His talent drew the public’s definitive attention with The Miracle of the Slave, painted in 1548. Never before had we seen figures come to life in that way. There are tumultuous movements, although they are synchronized like the gears of a clock, the movement of one character corresponds equally and to the contrary of another. Light also dominates where it is absent – the shadow of the pergola that covers the central scene increases the dynamism of the action as it leaves both the foreground and the background of the painting in full light.
With time, this light becomes charged with spirituality, becoming fantastic and visionary. The atmospheres and feelings become darker, pierced by flashes of golden light or “illuminated” by figures made of light. This is a rather theatrical representation, a true anticipation of Baroque.
The best definition of his painting was given by Ridolfi, who in 1642 dedicated a biography to him. He wrote that Tintoretto combined Michelangelo’s drawing, powerful and sculptural, with the colour of Titian.
In order to fully understand these works, Ridolfi tells the story of his method, which also explains the theatrical and dramatic nature of his representations. He set up a sort of “theatre”, creating figurines in wood, wax or clay that he placed inside cardboard architecture or that he hung from the ceiling to simulate flight. He also placed them in strategic positions, inside the windows of the houses or behind the mannequins, where he would put little candles, so as to study the shadows and the propagation of light “directly”. Even the brushstroke contributes to the “mobility” of the scene, due to its rapidity, where he does not enter into details. Instead, he makes the sense of form by creating effects of dynamism that attracted the clients, but which his detractors attributed to sloppiness.
The portraits were extraordinary. These works made him was famous and a section of the exhibit is dedicated solely to these works. Today, looking at them we understand the admiration of peers. They are alive and throbbing, not “plastered”. They seem to stop the moment, as in a photograph. For the curators of the exhibition, those faces are a representation of the ephemeral and not of the eternal, and perhaps this is the reason why they still fascinate us today.
The event was also an opportunity to revisit the catalogue of Tintoretto. The activity of his workshop was enormous, but not always of the highest quality due to the way the work was organized. Consequently, many of the pieces were the work of his apprentices.

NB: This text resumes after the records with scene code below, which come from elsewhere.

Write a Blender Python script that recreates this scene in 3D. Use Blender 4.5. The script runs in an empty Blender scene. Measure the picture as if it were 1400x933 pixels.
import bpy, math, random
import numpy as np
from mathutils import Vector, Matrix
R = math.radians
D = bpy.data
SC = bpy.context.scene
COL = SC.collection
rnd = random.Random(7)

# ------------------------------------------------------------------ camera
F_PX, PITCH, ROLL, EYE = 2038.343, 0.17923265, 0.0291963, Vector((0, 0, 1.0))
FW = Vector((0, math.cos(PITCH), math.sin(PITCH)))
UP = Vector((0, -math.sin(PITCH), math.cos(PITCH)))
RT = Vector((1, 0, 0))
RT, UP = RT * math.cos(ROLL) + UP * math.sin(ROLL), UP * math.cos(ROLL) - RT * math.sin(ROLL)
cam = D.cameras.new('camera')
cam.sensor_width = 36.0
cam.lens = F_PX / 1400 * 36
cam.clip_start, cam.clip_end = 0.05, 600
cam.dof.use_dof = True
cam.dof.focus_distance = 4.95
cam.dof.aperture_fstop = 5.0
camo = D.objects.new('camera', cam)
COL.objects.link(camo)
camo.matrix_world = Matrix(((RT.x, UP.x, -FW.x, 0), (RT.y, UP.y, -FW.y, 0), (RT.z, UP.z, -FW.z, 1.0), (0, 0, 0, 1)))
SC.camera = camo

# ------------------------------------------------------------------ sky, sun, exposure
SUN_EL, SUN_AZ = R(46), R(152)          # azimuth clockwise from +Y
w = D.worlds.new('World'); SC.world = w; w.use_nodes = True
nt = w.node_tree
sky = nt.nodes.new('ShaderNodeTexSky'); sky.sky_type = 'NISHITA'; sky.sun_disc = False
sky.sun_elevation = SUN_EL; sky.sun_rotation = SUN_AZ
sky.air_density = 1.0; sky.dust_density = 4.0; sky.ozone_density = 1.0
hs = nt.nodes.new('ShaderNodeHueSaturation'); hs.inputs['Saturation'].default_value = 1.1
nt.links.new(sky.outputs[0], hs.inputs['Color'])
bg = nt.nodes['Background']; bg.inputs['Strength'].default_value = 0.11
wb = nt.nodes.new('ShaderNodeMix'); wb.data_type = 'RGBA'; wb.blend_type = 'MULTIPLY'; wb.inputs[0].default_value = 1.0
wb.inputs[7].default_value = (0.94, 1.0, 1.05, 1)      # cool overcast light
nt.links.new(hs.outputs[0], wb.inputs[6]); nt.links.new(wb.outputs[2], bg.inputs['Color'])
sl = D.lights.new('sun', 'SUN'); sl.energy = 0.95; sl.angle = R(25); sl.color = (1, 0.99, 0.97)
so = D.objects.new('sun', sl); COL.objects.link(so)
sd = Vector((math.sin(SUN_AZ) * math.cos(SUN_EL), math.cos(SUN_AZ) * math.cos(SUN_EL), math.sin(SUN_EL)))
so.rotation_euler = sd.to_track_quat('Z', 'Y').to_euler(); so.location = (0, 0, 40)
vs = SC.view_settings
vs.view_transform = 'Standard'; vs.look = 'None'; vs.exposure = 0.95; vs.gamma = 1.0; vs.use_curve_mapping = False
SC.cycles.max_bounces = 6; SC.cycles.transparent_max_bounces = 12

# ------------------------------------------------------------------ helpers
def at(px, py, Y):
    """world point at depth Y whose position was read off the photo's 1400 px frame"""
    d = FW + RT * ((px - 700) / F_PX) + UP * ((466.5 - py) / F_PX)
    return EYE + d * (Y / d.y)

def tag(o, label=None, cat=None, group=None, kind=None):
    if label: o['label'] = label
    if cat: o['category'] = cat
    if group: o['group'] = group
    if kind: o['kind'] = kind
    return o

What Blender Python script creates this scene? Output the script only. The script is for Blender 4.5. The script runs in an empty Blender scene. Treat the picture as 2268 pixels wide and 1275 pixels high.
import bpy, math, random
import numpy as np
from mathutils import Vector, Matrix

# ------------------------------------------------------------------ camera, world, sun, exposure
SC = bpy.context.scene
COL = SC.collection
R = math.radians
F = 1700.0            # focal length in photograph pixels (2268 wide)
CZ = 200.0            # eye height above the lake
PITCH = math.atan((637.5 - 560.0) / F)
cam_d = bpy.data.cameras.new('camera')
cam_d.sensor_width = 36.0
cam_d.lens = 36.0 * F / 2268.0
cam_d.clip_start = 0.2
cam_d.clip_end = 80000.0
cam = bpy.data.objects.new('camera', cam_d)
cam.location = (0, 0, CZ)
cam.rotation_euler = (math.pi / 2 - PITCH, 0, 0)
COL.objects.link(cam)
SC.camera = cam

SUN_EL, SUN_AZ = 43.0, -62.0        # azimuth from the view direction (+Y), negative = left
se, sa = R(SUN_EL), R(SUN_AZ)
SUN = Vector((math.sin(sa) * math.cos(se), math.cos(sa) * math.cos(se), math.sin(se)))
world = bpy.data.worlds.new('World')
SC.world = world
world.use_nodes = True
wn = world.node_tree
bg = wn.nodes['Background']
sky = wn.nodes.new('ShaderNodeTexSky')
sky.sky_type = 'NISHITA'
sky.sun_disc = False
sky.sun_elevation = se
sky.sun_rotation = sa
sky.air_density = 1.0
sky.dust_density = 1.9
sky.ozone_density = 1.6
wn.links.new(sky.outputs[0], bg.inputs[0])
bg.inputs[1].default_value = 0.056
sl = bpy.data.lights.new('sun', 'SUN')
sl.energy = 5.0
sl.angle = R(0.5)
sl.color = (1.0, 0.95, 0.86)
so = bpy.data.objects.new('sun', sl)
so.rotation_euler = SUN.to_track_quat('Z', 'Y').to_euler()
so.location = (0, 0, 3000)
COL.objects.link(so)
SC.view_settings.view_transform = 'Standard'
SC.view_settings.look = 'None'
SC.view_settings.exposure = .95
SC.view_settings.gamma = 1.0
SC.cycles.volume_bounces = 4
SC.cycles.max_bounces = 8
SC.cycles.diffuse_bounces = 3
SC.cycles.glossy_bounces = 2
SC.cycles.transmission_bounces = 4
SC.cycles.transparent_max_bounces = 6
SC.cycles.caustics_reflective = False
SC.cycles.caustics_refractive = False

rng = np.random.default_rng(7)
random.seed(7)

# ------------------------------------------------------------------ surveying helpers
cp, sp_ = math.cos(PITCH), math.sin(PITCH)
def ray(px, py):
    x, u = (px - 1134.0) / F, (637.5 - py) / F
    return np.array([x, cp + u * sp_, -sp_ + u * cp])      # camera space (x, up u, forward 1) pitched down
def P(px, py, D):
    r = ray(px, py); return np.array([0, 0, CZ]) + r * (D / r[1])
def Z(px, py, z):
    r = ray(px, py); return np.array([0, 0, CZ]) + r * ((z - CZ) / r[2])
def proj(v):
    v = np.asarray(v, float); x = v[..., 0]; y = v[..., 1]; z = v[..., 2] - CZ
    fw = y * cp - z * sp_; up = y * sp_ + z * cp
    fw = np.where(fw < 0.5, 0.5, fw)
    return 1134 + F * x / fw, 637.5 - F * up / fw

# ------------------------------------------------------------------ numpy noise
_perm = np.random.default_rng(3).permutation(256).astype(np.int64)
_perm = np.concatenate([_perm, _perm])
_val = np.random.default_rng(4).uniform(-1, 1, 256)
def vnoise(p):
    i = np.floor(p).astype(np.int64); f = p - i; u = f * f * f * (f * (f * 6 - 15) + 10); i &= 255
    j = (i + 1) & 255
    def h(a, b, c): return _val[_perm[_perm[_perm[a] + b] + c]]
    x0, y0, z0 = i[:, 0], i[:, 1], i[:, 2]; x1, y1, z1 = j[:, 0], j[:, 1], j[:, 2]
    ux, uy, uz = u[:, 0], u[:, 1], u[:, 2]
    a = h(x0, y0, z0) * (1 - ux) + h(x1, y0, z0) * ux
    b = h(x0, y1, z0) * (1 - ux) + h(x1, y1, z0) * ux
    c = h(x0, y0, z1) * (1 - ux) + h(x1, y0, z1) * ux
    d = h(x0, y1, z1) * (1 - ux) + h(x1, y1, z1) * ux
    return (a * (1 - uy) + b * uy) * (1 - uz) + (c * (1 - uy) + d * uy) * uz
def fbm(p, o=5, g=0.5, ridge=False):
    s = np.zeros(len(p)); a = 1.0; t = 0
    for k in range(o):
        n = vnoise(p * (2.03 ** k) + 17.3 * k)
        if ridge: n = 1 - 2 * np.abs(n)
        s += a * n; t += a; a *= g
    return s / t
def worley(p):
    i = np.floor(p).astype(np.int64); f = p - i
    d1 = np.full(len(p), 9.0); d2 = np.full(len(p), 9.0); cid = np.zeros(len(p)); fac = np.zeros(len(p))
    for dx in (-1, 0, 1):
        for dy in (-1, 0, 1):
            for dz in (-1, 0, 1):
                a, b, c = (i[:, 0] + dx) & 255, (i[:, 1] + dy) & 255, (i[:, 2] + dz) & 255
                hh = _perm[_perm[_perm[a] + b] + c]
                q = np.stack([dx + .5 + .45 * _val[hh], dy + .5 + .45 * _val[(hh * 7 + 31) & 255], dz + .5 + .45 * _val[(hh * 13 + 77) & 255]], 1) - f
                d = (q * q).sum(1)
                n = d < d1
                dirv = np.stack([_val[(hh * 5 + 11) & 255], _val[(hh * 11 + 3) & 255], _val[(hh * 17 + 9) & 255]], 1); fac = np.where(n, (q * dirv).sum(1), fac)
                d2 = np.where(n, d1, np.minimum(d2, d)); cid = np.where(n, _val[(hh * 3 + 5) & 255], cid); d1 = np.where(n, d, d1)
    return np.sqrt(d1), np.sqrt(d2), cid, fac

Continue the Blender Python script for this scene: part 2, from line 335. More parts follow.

There is no doubt he was a brilliant yet ruthless innovator. However, at a time when women were excluded from art, he took his daughter Marietta in at his workshop. Perhaps this was business calculation or a recognition of a great talent, or simply the love of a father. In any case, he once again proved to be generous and farsighted. The girl died young, and History, merciless with women, forgot about her. His contemporaries called her Tintoretta… but we’ll find another time to talk about her again.